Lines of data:
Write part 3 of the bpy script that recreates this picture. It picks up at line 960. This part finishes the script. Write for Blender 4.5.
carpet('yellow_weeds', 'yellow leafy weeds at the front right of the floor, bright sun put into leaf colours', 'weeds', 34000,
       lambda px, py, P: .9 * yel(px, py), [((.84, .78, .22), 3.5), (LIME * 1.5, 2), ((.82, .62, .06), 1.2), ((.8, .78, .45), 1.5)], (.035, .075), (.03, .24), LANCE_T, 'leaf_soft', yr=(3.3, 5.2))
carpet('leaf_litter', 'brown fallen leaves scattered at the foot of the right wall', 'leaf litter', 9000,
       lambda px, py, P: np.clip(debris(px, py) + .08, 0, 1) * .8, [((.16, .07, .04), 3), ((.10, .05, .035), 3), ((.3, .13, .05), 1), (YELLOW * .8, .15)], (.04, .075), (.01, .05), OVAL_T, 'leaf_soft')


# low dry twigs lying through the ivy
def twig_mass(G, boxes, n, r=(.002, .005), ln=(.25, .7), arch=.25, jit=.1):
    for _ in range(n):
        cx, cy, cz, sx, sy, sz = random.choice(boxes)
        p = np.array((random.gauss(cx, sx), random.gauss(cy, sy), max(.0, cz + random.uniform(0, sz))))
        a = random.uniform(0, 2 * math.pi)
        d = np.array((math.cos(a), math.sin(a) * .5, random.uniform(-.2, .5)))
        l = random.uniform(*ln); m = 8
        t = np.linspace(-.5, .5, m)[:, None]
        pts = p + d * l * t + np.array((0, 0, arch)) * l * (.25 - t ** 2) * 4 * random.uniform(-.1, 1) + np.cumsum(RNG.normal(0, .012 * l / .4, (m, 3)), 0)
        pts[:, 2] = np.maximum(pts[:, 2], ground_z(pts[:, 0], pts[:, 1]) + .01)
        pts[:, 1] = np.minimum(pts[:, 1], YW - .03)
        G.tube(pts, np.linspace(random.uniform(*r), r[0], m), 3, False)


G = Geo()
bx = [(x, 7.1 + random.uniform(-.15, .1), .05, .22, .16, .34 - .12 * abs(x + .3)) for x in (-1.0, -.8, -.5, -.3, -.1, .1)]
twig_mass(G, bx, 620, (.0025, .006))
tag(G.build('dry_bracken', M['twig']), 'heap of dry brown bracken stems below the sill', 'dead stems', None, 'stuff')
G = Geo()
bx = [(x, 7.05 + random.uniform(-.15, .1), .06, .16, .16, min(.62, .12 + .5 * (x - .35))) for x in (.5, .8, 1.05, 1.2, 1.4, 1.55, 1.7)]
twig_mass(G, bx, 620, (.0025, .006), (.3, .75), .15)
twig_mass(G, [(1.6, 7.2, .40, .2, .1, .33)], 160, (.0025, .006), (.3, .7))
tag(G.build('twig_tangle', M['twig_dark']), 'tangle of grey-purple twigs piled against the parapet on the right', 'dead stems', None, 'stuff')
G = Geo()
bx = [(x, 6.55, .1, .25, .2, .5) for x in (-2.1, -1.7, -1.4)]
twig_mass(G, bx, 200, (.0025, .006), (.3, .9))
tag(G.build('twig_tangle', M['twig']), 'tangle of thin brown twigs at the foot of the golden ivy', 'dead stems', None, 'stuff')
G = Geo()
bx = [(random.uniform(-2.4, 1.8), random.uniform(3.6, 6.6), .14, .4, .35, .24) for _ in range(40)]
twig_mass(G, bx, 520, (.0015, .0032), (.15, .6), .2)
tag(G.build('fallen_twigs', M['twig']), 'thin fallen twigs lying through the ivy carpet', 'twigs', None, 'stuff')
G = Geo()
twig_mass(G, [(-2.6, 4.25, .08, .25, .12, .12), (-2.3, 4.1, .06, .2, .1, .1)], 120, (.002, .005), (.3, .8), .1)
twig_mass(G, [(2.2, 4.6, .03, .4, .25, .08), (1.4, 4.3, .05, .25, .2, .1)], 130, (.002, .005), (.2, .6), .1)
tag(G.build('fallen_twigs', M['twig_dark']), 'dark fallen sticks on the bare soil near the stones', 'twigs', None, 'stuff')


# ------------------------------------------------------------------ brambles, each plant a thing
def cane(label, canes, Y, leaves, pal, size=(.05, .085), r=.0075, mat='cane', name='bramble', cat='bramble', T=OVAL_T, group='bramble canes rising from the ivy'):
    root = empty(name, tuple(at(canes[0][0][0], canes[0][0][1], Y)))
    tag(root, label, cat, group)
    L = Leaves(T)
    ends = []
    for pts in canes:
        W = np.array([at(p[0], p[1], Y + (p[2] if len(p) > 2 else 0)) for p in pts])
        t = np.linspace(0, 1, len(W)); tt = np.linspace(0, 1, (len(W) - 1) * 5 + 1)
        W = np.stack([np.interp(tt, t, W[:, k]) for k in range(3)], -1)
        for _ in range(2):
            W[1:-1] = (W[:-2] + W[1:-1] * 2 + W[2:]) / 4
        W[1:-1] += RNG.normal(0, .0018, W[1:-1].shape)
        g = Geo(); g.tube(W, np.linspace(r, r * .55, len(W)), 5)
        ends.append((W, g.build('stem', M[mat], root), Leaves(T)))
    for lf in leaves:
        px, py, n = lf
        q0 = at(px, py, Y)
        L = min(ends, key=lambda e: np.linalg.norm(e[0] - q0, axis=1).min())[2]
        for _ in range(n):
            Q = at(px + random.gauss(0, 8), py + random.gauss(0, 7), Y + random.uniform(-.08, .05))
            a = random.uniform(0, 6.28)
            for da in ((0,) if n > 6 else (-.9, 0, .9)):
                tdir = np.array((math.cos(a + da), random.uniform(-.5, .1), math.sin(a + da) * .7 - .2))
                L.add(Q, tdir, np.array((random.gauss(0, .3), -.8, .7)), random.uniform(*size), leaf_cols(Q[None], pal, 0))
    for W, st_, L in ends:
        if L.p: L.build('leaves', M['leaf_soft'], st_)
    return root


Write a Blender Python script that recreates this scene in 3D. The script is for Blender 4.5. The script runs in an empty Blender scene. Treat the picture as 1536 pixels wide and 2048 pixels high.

> Exercise prompt
Return the listing above in full, character for character.

> Final result
Write part 3 of the bpy script that recreates this picture. It picks up at line 960. This part finishes the script. Write for Blender 4.5.
carpet('yellow_weeds', 'yellow leafy weeds at the front right of the floor, bright sun put into leaf colours', 'weeds', 34000,
       lambda px, py, P: .9 * yel(px, py), [((.84, .78, .22), 3.5), (LIME * 1.5, 2), ((.82, .62, .06), 1.2), ((.8, .78, .45), 1.5)], (.035, .075), (.03, .24), LANCE_T, 'leaf_soft', yr=(3.3, 5.2))
carpet('leaf_litter', 'brown fallen leaves scattered at the foot of the right wall', 'leaf litter', 9000,
       lambda px, py, P: np.clip(debris(px, py) + .08, 0, 1) * .8, [((.16, .07, .04), 3), ((.10, .05, .035), 3), ((.3, .13, .05), 1), (YELLOW * .8, .15)], (.04, .075), (.01, .05), OVAL_T, 'leaf_soft')


# low dry twigs lying through the ivy
def twig_mass(G, boxes, n, r=(.002, .005), ln=(.25, .7), arch=.25, jit=.1):
    for _ in range(n):
        cx, cy, cz, sx, sy, sz = random.choice(boxes)
        p = np.array((random.gauss(cx, sx), random.gauss(cy, sy), max(.0, cz + random.uniform(0, sz))))
        a = random.uniform(0, 2 * math.pi)
        d = np.array((math.cos(a), math.sin(a) * .5, random.uniform(-.2, .5)))
        l = random.uniform(*ln); m = 8
        t = np.linspace(-.5, .5, m)[:, None]
        pts = p + d * l * t + np.array((0, 0, arch)) * l * (.25 - t ** 2) * 4 * random.uniform(-.1, 1) + np.cumsum(RNG.normal(0, .012 * l / .4, (m, 3)), 0)
        pts[:, 2] = np.maximum(pts[:, 2], ground_z(pts[:, 0], pts[:, 1]) + .01)
        pts[:, 1] = np.minimum(pts[:, 1], YW - .03)
        G.tube(pts, np.linspace(random.uniform(*r), r[0], m), 3, False)


G = Geo()
bx = [(x, 7.1 + random.uniform(-.15, .1), .05, .22, .16, .34 - .12 * abs(x + .3)) for x in (-1.0, -.8, -.5, -.3, -.1, .1)]
twig_mass(G, bx, 620, (.0025, .006))
tag(G.build('dry_bracken', M['twig']), 'heap of dry brown bracken stems below the sill', 'dead stems', None, 'stuff')
G = Geo()
bx = [(x, 7.05 + random.uniform(-.15, .1), .06, .16, .16, min(.62, .12 + .5 * (x - .35))) for x in (.5, .8, 1.05, 1.2, 1.4, 1.55, 1.7)]
twig_mass(G, bx, 620, (.0025, .006), (.3, .75), .15)
twig_mass(G, [(1.6, 7.2, .40, .2, .1, .33)], 160, (.0025, .006), (.3, .7))
tag(G.build('twig_tangle', M['twig_dark']), 'tangle of grey-purple twigs piled against the parapet on the right', 'dead stems', None, 'stuff')
G = Geo()
bx = [(x, 6.55, .1, .25, .2, .5) for x in (-2.1, -1.7, -1.4)]
twig_mass(G, bx, 200, (.0025, .006), (.3, .9))
tag(G.build('twig_tangle', M['twig']), 'tangle of thin brown twigs at the foot of the golden ivy', 'dead stems', None, 'stuff')
G = Geo()
bx = [(random.uniform(-2.4, 1.8), random.uniform(3.6, 6.6), .14, .4, .35, .24) for _ in range(40)]
twig_mass(G, bx, 520, (.0015, .0032), (.15, .6), .2)
tag(G.build('fallen_twigs', M['twig']), 'thin fallen twigs lying through the ivy carpet', 'twigs', None, 'stuff')
G = Geo()
twig_mass(G, [(-2.6, 4.25, .08, .25, .12, .12), (-2.3, 4.1, .06, .2, .1, .1)], 120, (.002, .005), (.3, .8), .1)
twig_mass(G, [(2.2, 4.6, .03, .4, .25, .08), (1.4, 4.3, .05, .25, .2, .1)], 130, (.002, .005), (.2, .6), .1)
tag(G.build('fallen_twigs', M['twig_dark']), 'dark fallen sticks on the bare soil near the stones', 'twigs', None, 'stuff')


# ------------------------------------------------------------------ brambles, each plant a thing
def cane(label, canes, Y, leaves, pal, size=(.05, .085), r=.0075, mat='cane', name='bramble', cat='bramble', T=OVAL_T, group='bramble canes rising from the ivy'):
    root = empty(name, tuple(at(canes[0][0][0], canes[0][0][1], Y)))
    tag(root, label, cat, group)
    L = Leaves(T)
    ends = []
    for pts in canes:
        W = np.array([at(p[0], p[1], Y + (p[2] if len(p) > 2 else 0)) for p in pts])
        t = np.linspace(0, 1, len(W)); tt = np.linspace(0, 1, (len(W) - 1) * 5 + 1)
        W = np.stack([np.interp(tt, t, W[:, k]) for k in range(3)], -1)
        for _ in range(2):
            W[1:-1] = (W[:-2] + W[1:-1] * 2 + W[2:]) / 4
        W[1:-1] += RNG.normal(0, .0018, W[1:-1].shape)
        g = Geo(); g.tube(W, np.linspace(r, r * .55, len(W)), 5)
        ends.append((W, g.build('stem', M[mat], root), Leaves(T)))
    for lf in leaves:
        px, py, n = lf
        q0 = at(px, py, Y)
        L = min(ends, key=lambda e: np.linalg.norm(e[0] - q0, axis=1).min())[2]
        for _ in range(n):
            Q = at(px + random.gauss(0, 8), py + random.gauss(0, 7), Y + random.uniform(-.08, .05))
            a = random.uniform(0, 6.28)
            for da in ((0,) if n > 6 else (-.9, 0, .9)):
                tdir = np.array((math.cos(a + da), random.uniform(-.5, .1), math.sin(a + da) * .7 - .2))
                L.add(Q, tdir, np.array((random.gauss(0, .3), -.8, .7)), random.uniform(*size), leaf_cols(Q[None], pal, 0))
    for W, st_, L in ends:
        if L.p: L.build('leaves', M['leaf_soft'], st_)
    return root


Write a Blender Python script that recreates this scene in 3D. The script is for Blender 4.5. The script runs in an empty Blender scene. Treat the picture as 1536 pixels wide and 2048 pixels high.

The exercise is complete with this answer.